→ Dataset section:
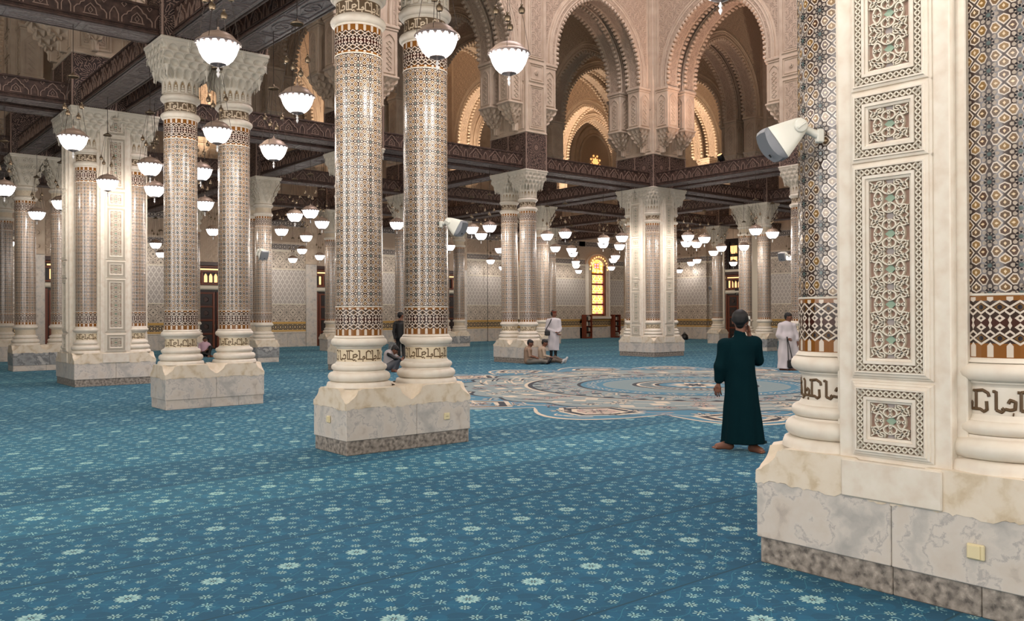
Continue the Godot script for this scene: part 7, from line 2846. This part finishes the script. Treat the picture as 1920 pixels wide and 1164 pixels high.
func wall_panel_low(w: Node3D, x0: float, x1: float) -> void:
	part("dado_slab", bar(x0, x1, 0.12, 0.74, 0.0, 0.09, 0.006), M.marble, w)
	part("base_slab", bar(x0, x1, 0.0, 0.12, 0.0, 0.11, 0.006), M.marble, w)
	part("gilt_rail", bar(x0, x1, 0.8, 0.87, 0.0, 0.11), M.gilt, w)
	part("gilt_band", face_quad(x0, x1, 0.87, 1.21, 0.08, 0.54, 0.34), M.gold_knot, w)
	part("gilt_rail", bar(x0, x1, 1.21, 1.31, 0.0, 0.11), M.gilt, w)
	part("carved_plaster", bar(x0, x1, 1.31, 6.3, 0.0, 0.05, 0.0), M.arabesque, w)
	part("knotwork_band", face_quad(x0, x1, 6.3, 6.64, 0.07, 0.6, 0.34), M.knot, w)

func sign_and_grille() -> void:
	var o := thing("door_sign", Vector3(WALL - 0.12, 3.02, -29.7), -PI / 2)
	tag(o, "black sign with white lettering over the right wall's door", "sign")
	part("sign_board", bar(-0.5, 0.5, -0.22, 0.22, 0.0, 0.03, 0.006), M.sign_black, o)
	var b := MB.new()
	for r in 2:
		for k in 6:
			var x := -0.4 + k * 0.15
			var y := 0.07 - r * 0.16
			b.ribbon([Vector2(x, y - 0.03), Vector2(x + 0.05, y - 0.04), Vector2(x + 0.1, y - 0.03), Vector2(x + 0.1, y + (0.05 if k % 2 else 0.01))], 0.018, 0.03, 0.034)
	part("sign_lettering", b.mesh(), M.paint_white, o).set_meta("kind", "stuff")
	var g := thing("trim_1", Vector3(WALL, 0, -29.95), -PI / 2)
	tag(g, "dark scalloped wooden window frame over the right wall's door", "window", "", "structure")
	part("frame_board", bar(-0.98, 0.98, 4.32, 6.4, 0.0, 0.1), M.door_dark, g)
	part("frame_rail", bar(-1.0, 1.0, 4.3, 4.45, 0.0, 0.16), M.paint_white, g)
	for k in 4:
		part("lit_pane", bar(-0.6 + (k % 2) * 0.7, -0.1 + (k % 2) * 0.7, 4.75 + (k / 2) * 0.7, 5.25 + (k / 2) * 0.7, 0.1, 0.12, 0.004), M.pane_light, g)
		part("pane_frame", bar(-0.7 + (k % 2) * 0.7, -0.62 + (k % 2) * 0.7, 4.5, 6.2, 0.1, 0.15), M.door_wood, g)
	b = MB.new()
	for k in 9:
		for sx in [-1, 1]:
			b.xf = Transform3D(Basis(Vector3.RIGHT, PI / 2), Vector3(sx * 0.95, 4.6 + k * 0.2, 0.12))
			b.lathe(Vector3.ZERO, [Vector2(0.001, 0.05), Vector2(0.09, 0.04), Vector2(0.1, -0.05)], 12)
	part("scalloped_edge", b.mesh(), M.door_wood, g)

func build_small() -> void:
	bookcase(at(35.62, 39.18), "narrow brown bookcase left of the stained glass window", M.book_red, 1)
	bookcase(at(38.45, 39.18), "narrow brown bookcase right of the stained glass window", M.book_red, 2)
	outlet(at(-0.917, -0.475, 0.358), -PI / 2, 0.092, 0.085, false, "ivory plate on the marble base of the near pier")
	outlet(at(0.526, S[1] - 0.412, 0.36), 0.0, 0.085, 0.085, true, "square socket on the long face of the near pair's base")
	outlet(at(-0.907, S[1] + 0.0, 0.4), -PI / 2, 0.07, 0.085, false, "small plate on the short left face of the near pair's base")
	# loudspeakers
	var yaw := -deg_to_rad(CAM_YAW)
	speaker(Vector3(-1.02, 2.77, -0.62), yaw - 1.5, 0.62, 0.95, "large white loudspeaker on the left column of the near pier", Vector3(0.02, 0.0, -0.22))
	speaker(Vector3(0.62, 2.79, -6.42), yaw + 1.1, 0.55, 0.9, "white loudspeaker on the right side of the near right column", Vector3(-0.02, 0.02, -0.2))
	speaker(Vector3(6.62, 3.82, -26.1), yaw + 0.7, 0.6, 1.5, "white loudspeaker on the scroll column right of the left pair", Vector3(-0.05, 0.0, -0.3))
	speaker(at(18.98, 13.5, 3.55), yaw - 0.6, 0.5, 1.2, "small white loudspeaker on the column at the near pier's left edge", Vector3(0.1, 0.0, -0.36))
	speaker(at(WALL - 0.35, 31.9, 3.35), -PI / 2, 0.5, 1.0, "white wall speaker left of the single column by the right door", Vector3(0.0, 0.0, -0.32))
	var pole := thing("thin_pole", at(27.0, WALL - 0.35))
	tag(pole, "thin black pole standing against the far wall left of the pair with seated men", "pole")
	var b := MB.new()
	b.lathe(Vector3.ZERO, [Vector2(0.05, 0.0), Vector2(0.05, 0.02), Vector2(0.016, 0.04), Vector2(0.014, 6.6)], 8)
	part("pole_rod", b.mesh(), M.black, pole)
	var bag := thing("rounded_bag", at(37.6, 32.6))
	tag(bag, "small dark rounded bag on the carpet at the right foot of the far central pier", "bag")
	b = MB.new()
	b.lathe(Vector3.ZERO, [Vector2(0.001, 0.0), Vector2(0.2, 0.0), Vector2(0.24, 0.12), Vector2(0.2, 0.3), Vector2(0.08, 0.4), Vector2(0.001, 0.41)], 16)
	part("bag_body", b.mesh(), M.black, bag)
	b = MB.new()
	b.tube([Vector3(-0.1, 0.36, 0), Vector3(-0.05, 0.48, 0), Vector3(0.05, 0.48, 0), Vector3(0.1, 0.36, 0)], 0.015, 5)
	part("bag_handle", b.mesh(), M.black, bag)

→ Stated problem:
Leave the images out, please, and restate each line word for word.

→ The response:
Continue the Godot script for this scene: part 7, from line 2846. This part finishes the script. Treat the picture as 1920 pixels wide and 1164 pixels high.
func wall_panel_low(w: Node3D, x0: float, x1: float) -> void:
	part("dado_slab", bar(x0, x1, 0.12, 0.74, 0.0, 0.09, 0.006), M.marble, w)
	part("base_slab", bar(x0, x1, 0.0, 0.12, 0.0, 0.11, 0.006), M.marble, w)
	part("gilt_rail", bar(x0, x1, 0.8, 0.87, 0.0, 0.11), M.gilt, w)
	part("gilt_band", face_quad(x0, x1, 0.87, 1.21, 0.08, 0.54, 0.34), M.gold_knot, w)
	part("gilt_rail", bar(x0, x1, 1.21, 1.31, 0.0, 0.11), M.gilt, w)
	part("carved_plaster", bar(x0, x1, 1.31, 6.3, 0.0, 0.05, 0.0), M.arabesque, w)
	part("knotwork_band", face_quad(x0, x1, 6.3, 6.64, 0.07, 0.6, 0.34), M.knot, w)

func sign_and_grille() -> void:
	var o := thing("door_sign", Vector3(WALL - 0.12, 3.02, -29.7), -PI / 2)
	tag(o, "black sign with white lettering over the right wall's door", "sign")
	part("sign_board", bar(-0.5, 0.5, -0.22, 0.22, 0.0, 0.03, 0.006), M.sign_black, o)
	var b := MB.new()
	for r in 2:
		for k in 6:
			var x := -0.4 + k * 0.15
			var y := 0.07 - r * 0.16
			b.ribbon([Vector2(x, y - 0.03), Vector2(x + 0.05, y - 0.04), Vector2(x + 0.1, y - 0.03), Vector2(x + 0.1, y + (0.05 if k % 2 else 0.01))], 0.018, 0.03, 0.034)
	part("sign_lettering", b.mesh(), M.paint_white, o).set_meta("kind", "stuff")
	var g := thing("trim_1", Vector3(WALL, 0, -29.95), -PI / 2)
	tag(g, "dark scalloped wooden window frame over the right wall's door", "window", "", "structure")
	part("frame_board", bar(-0.98, 0.98, 4.32, 6.4, 0.0, 0.1), M.door_dark, g)
	part("frame_rail", bar(-1.0, 1.0, 4.3, 4.45, 0.0, 0.16), M.paint_white, g)
	for k in 4:
		part("lit_pane", bar(-0.6 + (k % 2) * 0.7, -0.1 + (k % 2) * 0.7, 4.75 + (k / 2) * 0.7, 5.25 + (k / 2) * 0.7, 0.1, 0.12, 0.004), M.pane_light, g)
		part("pane_frame", bar(-0.7 + (k % 2) * 0.7, -0.62 + (k % 2) * 0.7, 4.5, 6.2, 0.1, 0.15), M.door_wood, g)
	b = MB.new()
	for k in 9:
		for sx in [-1, 1]:
			b.xf = Transform3D(Basis(Vector3.RIGHT, PI / 2), Vector3(sx * 0.95, 4.6 + k * 0.2, 0.12))
			b.lathe(Vector3.ZERO, [Vector2(0.001, 0.05), Vector2(0.09, 0.04), Vector2(0.1, -0.05)], 12)
	part("scalloped_edge", b.mesh(), M.door_wood, g)

func build_small() -> void:
	bookcase(at(35.62, 39.18), "narrow brown bookcase left of the stained glass window", M.book_red, 1)
	bookcase(at(38.45, 39.18), "narrow brown bookcase right of the stained glass window", M.book_red, 2)
	outlet(at(-0.917, -0.475, 0.358), -PI / 2, 0.092, 0.085, false, "ivory plate on the marble base of the near pier")
	outlet(at(0.526, S[1] - 0.412, 0.36), 0.0, 0.085, 0.085, true, "square socket on the long face of the near pair's base")
	outlet(at(-0.907, S[1] + 0.0, 0.4), -PI / 2, 0.07, 0.085, false, "small plate on the short left face of the near pair's base")
	# loudspeakers
	var yaw := -deg_to_rad(CAM_YAW)
	speaker(Vector3(-1.02, 2.77, -0.62), yaw - 1.5, 0.62, 0.95, "large white loudspeaker on the left column of the near pier", Vector3(0.02, 0.0, -0.22))
	speaker(Vector3(0.62, 2.79, -6.42), yaw + 1.1, 0.55, 0.9, "white loudspeaker on the right side of the near right column", Vector3(-0.02, 0.02, -0.2))
	speaker(Vector3(6.62, 3.82, -26.1), yaw + 0.7, 0.6, 1.5, "white loudspeaker on the scroll column right of the left pair", Vector3(-0.05, 0.0, -0.3))
	speaker(at(18.98, 13.5, 3.55), yaw - 0.6, 0.5, 1.2, "small white loudspeaker on the column at the near pier's left edge", Vector3(0.1, 0.0, -0.36))
	speaker(at(WALL - 0.35, 31.9, 3.35), -PI / 2, 0.5, 1.0, "white wall speaker left of the single column by the right door", Vector3(0.0, 0.0, -0.32))
	var pole := thing("thin_pole", at(27.0, WALL - 0.35))
	tag(pole, "thin black pole standing against the far wall left of the pair with seated men", "pole")
	var b := MB.new()
	b.lathe(Vector3.ZERO, [Vector2(0.05, 0.0), Vector2(0.05, 0.02), Vector2(0.016, 0.04), Vector2(0.014, 6.6)], 8)
	part("pole_rod", b.mesh(), M.black, pole)
	var bag := thing("rounded_bag", at(37.6, 32.6))
	tag(bag, "small dark rounded bag on the carpet at the right foot of the far central pier", "bag")
	b = MB.new()
	b.lathe(Vector3.ZERO, [Vector2(0.001, 0.0), Vector2(0.2, 0.0), Vector2(0.24, 0.12), Vector2(0.2, 0.3), Vector2(0.08, 0.4), Vector2(0.001, 0.41)], 16)
	part("bag_body", b.mesh(), M.black, bag)
	b = MB.new()
	b.tube([Vector3(-0.1, 0.36, 0), Vector3(-0.05, 0.48, 0), Vector3(0.05, 0.48, 0), Vector3(0.1, 0.36, 0)], 0.015, 5)
	part("bag_handle", b.mesh(), M.black, bag)